You want to 1: quarantine from network (don't pull the cable at the system, but firewall it at the switch if possible) 2: take a full copy of the RAM 2.5: read out bitlocker keys if the drive is encrypted. 3: turn off and take a bitwise copy of the hard drive or just send the drive + memory dump to the forensics team. 4: get coffee

[–] Emerald@lemmy.world 7 points 6 months ago (1 children)

Why would you be doing digital forensics?

[–] KISSmyOSFeddit@lemmy.world 13 points 6 months ago (1 children)

To find out if nuking that one workstation is enough or if you have to take more drastic measures.

[–] Emerald@lemmy.world 4 points 6 months ago (2 children)

I feel like most companies wouldn't bother with all that.
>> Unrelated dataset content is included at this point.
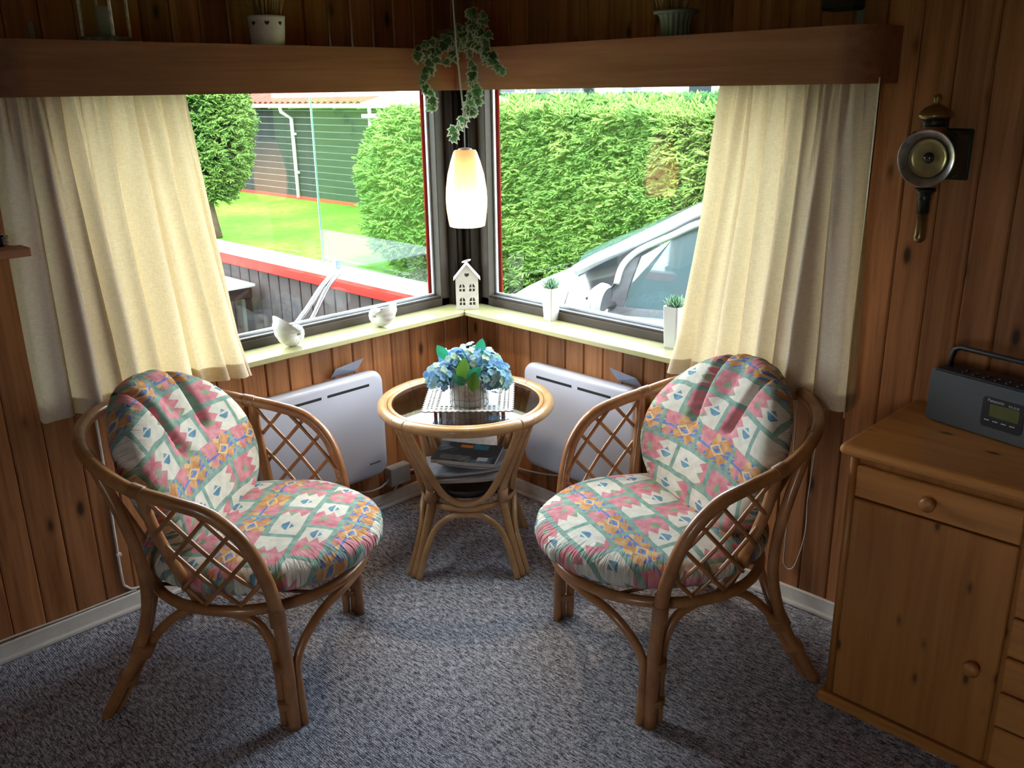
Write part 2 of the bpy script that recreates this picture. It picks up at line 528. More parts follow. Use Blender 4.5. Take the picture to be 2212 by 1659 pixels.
# pelmet shelf running round the corner over both windows
PD = 0.185; PZ0, PZ1 = 1.600, 1.738
pel = thing('pelmet_shelf', 'long dark brown wooden pelmet shelf with rounded ends running round the corner above both windows', 'shelf', (0,0,PZ0))
def pelmet_front(axis):
    # path along the front, with a rounded end, extruded
    pts = [(-PD, 0.0)]
    end = -1.70; rr = 0.085
    path = [(-PD, PD)]                         # (along, depth)
    path = [(-(PD-0.0), PD), (end+rr, PD)] + [(end+rr-rr*math.sin(t), PD-rr+rr*math.cos(t)) for t in [R(a) for a in range(10, 91, 8)]] + [(end, 0.006)]
    inner = [(x, d) for x, d in path]
    th = 0.018
    innr = [(-(PD-th), PD-th), (end+rr, PD-th)] + [(end+rr-(rr-th)*math.sin(t), PD-rr+(rr-th)*math.cos(t)) for t in [R(a) for a in range(10, 91, 8)]] + [(end+th, 0.006)]
    n = len(path); vs = []
    for (x, d), (xi, di) in zip(path, innr):
        for q in ((x, d, 0), (x, d, PZ1-PZ0), (xi, di, PZ1-PZ0), (xi, di, 0)):
            vs.append((q[0], -q[1], q[2]) if axis == 'x' else (-q[1], q[0], q[2]))
    fs = []
    for i in range(n-1):
        for j in range(4):
            j2 = (j+1) % 4
            f = (i*4+j, (i+1)*4+j, (i+1)*4+j2, i*4+j2)
            fs.append(f if axis == 'x' else f[::-1])
    fs.append((0,1,2,3)); fs.append(tuple((n-1)*4+k_ for k_ in (3,2,1,0)))
    m = MB(); m.add(vs, fs, False)
    return m
for ax, mt in (('x', M_pelmet_x), ('y', M_pelmet_y)):
    pelmet_front(ax).build('front_board', mt, pel)
mb = MB(); h0 = PZ1-PZ0-0.02
mb.prism([(-0.006,-0.006), (-1.66,-0.006), (-1.66,-PD+0.03), (-PD+0.019, -PD+0.019)], h0, h0+0.014)
mb.build('top_board', M_pelmet_x, pel)
mb = MB(); mb.prism([(-0.006,-0.007), (-PD+0.0185, -PD+0.0185), (-PD+0.03, -1.66), (-0.006,-1.66)], h0, h0+0.014)
mb.build('top_board', M_pelmet_y, pel)

# ================================================================ CURTAINS
k = N('cream_linen')
v = k.coord('Object', (1,1,1)); wf = k.noise(k.coord('Object', (60, 60, 700)), 1, 2); wf2 = k.noise(k.coord('Object', (700, 700, 60)), 1, 2)
f = k.m_('ADD', k.m_('MULTIPLY', wf, 0.5), k.m_('MULTIPLY', wf2, 0.5))
c = k.ramp(f, [(0.35, (0.62, 0.54, 0.44)), (0.65, (0.78, 0.70, 0.59))])
df = k.n('ShaderNodeBsdfDiffuse'); tl = k.n('ShaderNodeBsdfTranslucent')
k.put(df.inputs['Color'], c); k.put(tl.inputs['Color'], k.mix(1.0, c, (0.97, 0.86, 0.56), 'MULTIPLY'))
k.t.links.new(k.bump(f, 0.3, 0.001), df.inputs['Normal'])
mx = k.n('ShaderNodeMixShader'); mx.inputs[0].default_value = 0.33
k.t.links.new(df.outputs[0], mx.inputs[1]); k.t.links.new(tl.outputs[0], mx.inputs[2]); k.t.links.new(mx.outputs[0], k.out.inputs[0])
M_curtain = k.m
def curtain(name, axis, in_top, out_top, in_bot, out_bot, zt, zb, seed, label):
    r_ = random.Random(seed)
    nf = 13
    # irregular fold phases, few dominant folds below, many small at the top
    ph = [r_.uniform(0, 6.28) for _ in range(8)]
    def fn(s, t):
        tt = t
        a = in_top + (out_top-in_top)*s
        b_ = in_bot + (out_bot-in_bot)*s
        e = tt + 0.25*max(0, tt-0.75)*0
        al = a + (b_-a)*(tt**1.15)
        sw = s + 0.030*math.sin(7*s+ph[0]) + 0.018*math.sin(13*s+ph[1]+1.5*tt)
        ph_ = 2*PI*8.5*sw + ph[2] + 0.5*math.sin(2.2*tt+ph[3])
        big = math.sin(ph_ + .55*math.sin(ph_)) + 0.5*math.sin(2*PI*13*sw + ph[4] + .8*tt)
        small = math.sin(2*PI*19*sw + ph[5])
        kb = min(1.0, 0.25 + 1.0*tt); ks = max(0.0, 1 - 3.0*tt)
        dep = 0.120 + 0.040*tt**1.2 + 0.028*kb*big*(1+.25*math.sin(5*s+ph[7])) + 0.012*ks*small
        al += 0.018*kb*math.cos(ph_) + 0.004*ks*math.cos(2*PI*19*sw+ph[5])
        dep += 0.03*max(0, tt-0.85)/0.15*(1-s)**6            # flare at the inner hem
        z = zt + (zb-zt)*tt + 0.006*math.sin(9*s+ph[6])*tt
        return (al, -dep, z) if axis == 'x' else (-dep, al, z)
    mb = MB(); mb.grid(fn, 330, 46, flip=(axis == 'x'))
    o = mb.build(name, M_curtain)
    # hem line: doubled cloth
    tag(o, label, 'curtain', 'cream curtains at the corner windows')
    hm = MB(); hm.grid(lambda s, t: tuple(Vector(fn(s, 0.945+0.055*t)) + Vector((0, 0.0022, 0) if axis == 'x' else (0.0022, 0, 0))), 330, 3, flip=(axis == 'x'))
    hm.build('hem', M_curtain, o)
    return o
curtain('curtain', 'x', -1.165, -1.715, -1.082, -1.735, 1.615, 0.742, 3, 'left cream curtain hanging in soft folds beside the window over the terrace')
curtain('curtain', 'y', -1.235, -1.715, -1.150, -1.755, 1.615, 0.745, 11, 'right cream curtain hanging in folds between the car window and the wall lantern')

# ================================================================ RATTAN ARMCHAIRS
def wrap(mb, c, d, r, w=0.03, turns=7, n=10):
    """binding: a short sleeve of parallel turns around a cane"""
    d = Vector(d).normalized(); c = Vector(c); pts = []; rad = []
    turns = max(3, int(w/.0045))
    for i in range(turns*3+1):
        t = i/(turns*3)
        pts.append(c + d*(w*(t-0.5))); rad.append(r*(1.0 if i % 3 == 0 else 1.045))
    mb.tube(pts, rad, n)
RAIL = [(.283,0.002,0), (.288,0,.20), (.298,-.008,.37), (.314,-.026,.48), (.330,-.062,.575), (.340,-.13,.643), (.342,-.22,.674),
        (.333,-.32,.697), (.300,-.415,.728), (.235,-.50,.752), (.125,-.572,.766), (0,-.60,.770)]
full = catmull([(x,y,z) for x,y,z in RAIL] + [(-x,y,z) for x,y,z in RAIL[-2::-1]], 5)
def rail_at(y0):            # point on the right-hand rail above the seat at local y
    best = min((p for p in full if p.x > 0 and p.z > 0.5), key=lambda p: abs(p.y-y0)); return best
RING_C, RING_R, RING_Z = (0, -0.165), 0.292, 0.350
def ring_pt(a, z=RING_Z, r=RING_R): return Vector((RING_C[0]+r*math.cos(a), RING_C[1]+r*math.sin(a), z))
def make_chair():
    root = thing('rattan_armchair', None, 'armchair', group='matching rattan tub armchairs')
    MB().tube(full, 0.0178, 12).build('arm_and_back_rail', M_rattan, root)
    MB().tube([ring_pt(2*PI*i/48) for i in range(48)], 0.0148, 10, closed=True).build('seat_ring', M_rattan, root)
    # cross canes carrying the cushion
    mb = MB()
    for x in (-0.18, -0.06, 0.06, 0.18):
        h = math.sqrt(RING_R**2 - x*x); mb.tube([(x, RING_C[1]-h, RING_Z), (x, RING_C[1]+h, RING_Z)], 0.006, 6)
    mb.build('seat_support', M_rattan, root)
    for s in (1, -1):
        # rear stile between rail and ring
        top = rail_at(-0.305); bot = Vector((.252, -.235, .352))
        P = catmull([(s*top.x, top.y, top.z), (s*.322, -.285, .585), (s*.292, -.255, .455), (s*bot.x, bot.y, bot.z), (s*.235, -.225, .315)], 5)
        MB().tube(P, 0.0150, 10).build('arm_stile', M_rattan, root)
        # back leg : main cane from rail to floor
        P = catmull([(s*.262, -.462, .735), (s*.276, -.400, .60), (s*.274, -.368, .47), (s*.268, -.372, .34), (s*.270, -.415, .20), (s*.284, -.468, .10), (s*.296, -.525, 0.0)], 5)
        MB().tube(P, 0.0155, 10).build('back_leg', M_rattan, root)
        # side arch : back foot, under the ring, front foot
        P = catmull([(s*.272, -.512, 0), (s*.255, -.455, .10), (s*.243, -.400, .20), (s*.240, -.335, .275), (s*.240, -.265, .315), (s*.253, -.165, .322), (s*.262, -.085, .305), (s*.268, -.045, .25), (s*.272, -.032, .17), (s*.274, -.028, 0)], 5)
        MB().tube(P, 0.0125, 9).build('side_arch', M_rattan, root)
        # bindings
        def bind(*a):
            mb = MB(); wrap(mb, *a); mb.build('binding', M_wrap, root)
        bind((s*.257, -.410, .200), (0, .45, .85), .0285, .040); bind((s*.268, -.460, .110), (0, .50, .85), .0275, .020)
        bind((s*.281, -.012, .190), (0,0,1), .0270, .022); bind((s*.279, -.012, .075), (0,0,1), .0270, .018)
        bind((s*.296, -.008, .345), (0.07*s,0,1), .0205, .05)
        a = rail_at(-.27); b = rail_at(-.34); bind((s*(a.x+b.x)/2, (a.y+b.y)/2, (a.z+b.z)/2), (s*(b.x-a.x), b.y-a.y, b.z-a.z), .0190, .034)
        a = rail_at(-.44); b = rail_at(-.50); bind((s*(a.x+b.x)/2, (a.y+b.y)/2, (a.z+b.z)/2), (s*(b.x-a.x), b.y-a.y, b.z-a.z), .0190, .034)
        # lattice panel between rail, front leg and stile, drawn in (y,z) and pushed onto the curved side
        poly = [(p.y, p.z) for p in full if p.x > 0 and p.z > 0.36 and p.y > -0.315]
        poly += [(-.29,.60), (-.258,.47), (-.238,.36)]
        def xs(y, z):
            xr = math.sqrt(max(0.0, RING_R**2 - (y-RING_C[1])**2)); t = max(0, min(1, (z-.36)/.30))
            return xr + (0.336-xr)*t + .010*math.sin(PI*t)
        def clip(c0, sl):
            # line z = c0 + sl*y, find y-range inside poly
            ys = []
            n = len(poly)
            for i in range(n):
                (y1,z1),(y2,z2) = poly[i], poly[(i+1)%n]
                d1 = z1-c0-sl*y1; d2 = z2-c0-sl*y2
                if (d1 > 0) != (d2 > 0): t = d1/(d1-d2); ys.append(y1+(y2-y1)*t)
            ys.sort(); return ys
        for sl, ofs, dx in ((1.12, 0, 0.0035), (-1.12, 0, -0.0035)):
            for q in range(-6, 12):
                c0 = .36 + q*0.103 + (0.02 if sl > 0 else -0.012)
                ys = clip(c0, sl)
                for a, b in zip(ys[::2], ys[1::2]):
                    if b-a < 0.022: continue
                    P = []
                    m = 9
                    for i in range(m+1):
                        y = a+(b-a)*i/m; z = c0+sl*y
                        P.append((s*(xs(y,z)+dx*0.9), y, z))
                    MB().tube(P, 0.0060, 7).build('lattice_cane', M_rattan, root)
    # front arch : hugs the ring from foot to foot
    P = catmull([(.264,.022,0), (.268,.018,.12), (.262,.018,.19), (.232,.034,.245), (.178,.070,.300), (.09,.106,.322), (0,.118,.325), (-.09,.106,.322), (-.178,.070,.300), (-.232,.034,.245), (-.262,.018,.19), (-.268,.018,.12), (-.264,.022,0)], 5)
    MB().tube(P, 0.0125, 9).build('front_arch', M_rattan, root)
    P = catmull([(.262,-.510,0), (.245,-.455,.12), (.21,-.42,.22), (.13,-.425,.31), (0,-.45,.33), (-.13,-.425,.31), (-.21,-.42,.22), (-.245,-.455,.12), (-.262,-.510,0)], 5)
    MB().tube(P, 0.0125, 9).build('back_arch', M_rattan, root)
    P = catmull([(.19,-.545,.76), (.16,-.50,.62), (.12,-.45,.46), (.10,-.42,.34)], 5)
    MB().tube(P, 0.009, 8).build('back_cane', M_rattan, root)
    MB().tube([(-p.x, p.y, p.z) for p in P], 0.009, 8).build('back_cane', M_rattan, root)
    return root
chair_l = make_chair(); chair_r = copy_tree(chair_l)
def place(o, x, y, fx, fy, label):
    o.location = (x, y, 0); o.rotation_euler = (0, 0, math.atan2(fy, fx) - PI/2)
    if label: o['label'] = label
place(chair_l, -1.242, -.723, .61, -.79, 'rattan tub armchair on the left, in front of the left curtain, facing right')
place(chair_r, -.696, -1.3125, -.92, .40, 'rattan tub armchair on the right, between the round table and the pine dresser')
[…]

They'd probably just nuke the workstation and call it a day.

[–] KISSmyOSFeddit@lemmy.world 7 points 6 months ago (1 children)

And then get ransomwared a bit later.

[–] Emerald@lemmy.world 4 points 6 months ago

Oh yeah probably

[–] JasonDJ@lemmy.zip 2 points 6 months ago

Yeah no. You gotta do due diligence. Getting one system compromised isn't enough. The whole point is to pivot, elevate, repeat.

[–] Boozilla@lemmy.world 9 points 6 months ago

Even a smart person can have a bad day / moment of weakness. If you are super busy / stressed out and some email comes that looks like a bullshit request from HR or IT or whatever, it can be tempting to just try to knock it off your plate real quick so you can get back to whatever fire you were fighting.

My tactic these days is I pretty much don't click on ANYTHING in an email, so it's an ingrained habit. If it's a link to something, it's usually one I can navigate to myself using my browser. If it's an attachment, we use a file sharing system that stores these so I can just go to that and see what's in there.

It's inconvenient, and you don't always have these work-around options, but by trying to make into an automatic habit, it has saved me a couple of times.